Pour une poignée de yens
Le garde du corps (1961) de Akira Kurosawa avec Toshiro Mifune
Un samouraï solitaire venu de nulle part (le grand Toshiro Mifune, acteur fétiche de Kurosawa) débarque dans un petit bourg ravagé par une guerre entre deux clans. Pour obtenir quelques avantages pécuniaires de la situation, notre homme va proposer successivement aux deux partis belligérants ses services de garde du corps...
Les plus cinéphiles d’entre vous auront reconnu le scénario que Sergio Léone concoctera à la sauce spaghetti en réalisant Pour une poignée de dollars. Mais l’influence de ce film ne se limite pas à la descendance Léone/Eastwood (celui de Pale rider et L’homme des hautes plaines) mais également à tout un pan du cinéma américain contemporain (ce n’est pas sans une certaine stupéfaction que j’ai découvert que la scène de Sailor et Lula de Lynch où un chien s’enfuit avec une main coupée dans la gueule venait directement du film de Kurosawa).
Curieuse généalogie pour un cinéaste qui fut lui-même un grand amateur du cinéma américain classique. En caricaturant à l’extrême, on pourrait même dire que Le garde du corps, c’est du western mâtiné de Dostoïevski et de Shakespeare (les deux influences occidentales les plus prégnantes dans l’œuvre du maître nippon). Le tout à la sauce japonaise ! Ne fuyez pas : le résultat est exquis !
Comme dans Les sept samouraïs, Kurosawa se situe à l’intersection de deux mondes. Le premier, c’est celui du Japon féodal et de ses traditions, un monde voué à une disparition rapide. Notre samouraï n’est, en effet, plus qu’un fantôme qui entre dans le nouvel ordre du monde : celui de l’égoïsme capitaliste, de la cupidité individuelle et du chaos. Le décor dans lequel se déroule l’action est, dans un premier temps, filmé par Kurosawa comme un véritable enfer (autre référence contemporaine envisageable : le U-Turn d’Oliver Stone) : habitants cloîtrés et terrorisés, enfants qui quittent le domicile familial pour s’engager comme aventuriers et grappiller quelques deniers, affaires florissantes pour le fossoyeur du cru…
Les valeurs attachées à la condition de samouraï (honneur, tradition, loyauté…) ont laissé place à la pire avidité. La seule chose qui intéresse dans un premier temps Mifune, c’est de s’enrichir et profiter au maximum de la situation pour une poignée de « ryo ».

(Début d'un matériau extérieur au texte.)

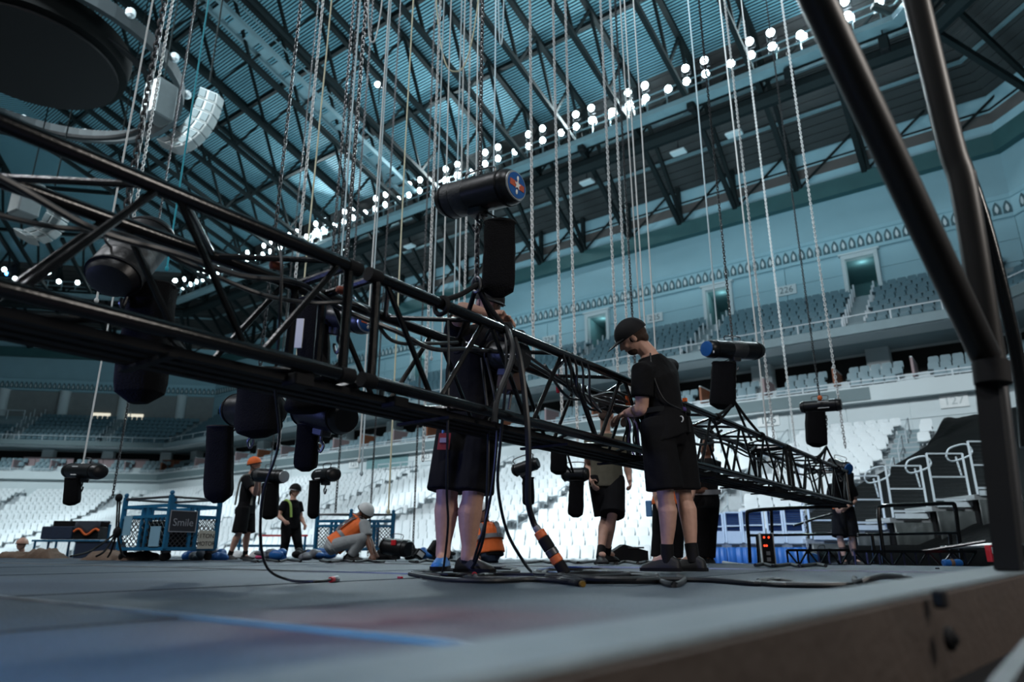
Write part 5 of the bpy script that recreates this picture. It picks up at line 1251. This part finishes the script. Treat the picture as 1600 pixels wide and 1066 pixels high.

Mais chez Kurosawa, il n’est pas question de se complaire dans le nihilisme et d’adopter le cynisme de certains de ses successeurs. A un moment X, le héros du film réalise à quel point son attitude va à l’encontre de toute idée de Justice et il va décider de se racheter. Pour résumer ce basculement rédempteur, je ne crois pas pouvoir dire mieux que Manchette qui synthétisa en une phrase la quintessence du cinéma de Kurosawa : « Voilà qui fait très bon ménage avec le goût de Kurosawa pour Shakespeare, l’un et l’autre cherchant la Raison dans le chaos des intérêts particuliers et des idéologies ou autres idéaux. »
Le problème n’est pas ici de remettre de « l’ordre » dans les affaires du village (ça serait alors plutôt une thématique américaine, celle de la réconciliation de la communauté sous le signe de la Loi) mais de défendre une certaine idée immuable de la Justice (que vous l’appeliez Dieu ou Raison, c’est votre problème !). La manière dont Kurosawa filme cette adhésion à la Justice est formidable car il le fait sans le moindre sentimentalisme. Son regard est à la fois rugueux et brutal (comme le sont ses personnages de médecin dans l’ange ivre ou Barberousse) mais plein de compassion et d’humanité.
A cela s’ajoute une maîtrise de la grammaire cinématographique assez époustouflante. Le garde du corps est un nouvel exemple parfaitement réussi de cet expressionnisme halluciné cher au cinéaste (il faut voir la présence de Mifune dans la dernière parti du film, mi-cadavre, mi-ange exterminateur). La mise en scène joue à merveille de la topographie du village et du point de vue « extérieur » qu’apporte avec lui le samouraï (d’où ces quelques plans généraux en plongée qui épouse le regard surplombant du personnage au début).
La sécheresse du montage, le rythme que lui confère la musique, donnent au film ce lyrisme brutal, si caractéristique de l’œuvre immense d’un des plus grands cinéastes de tous les temps.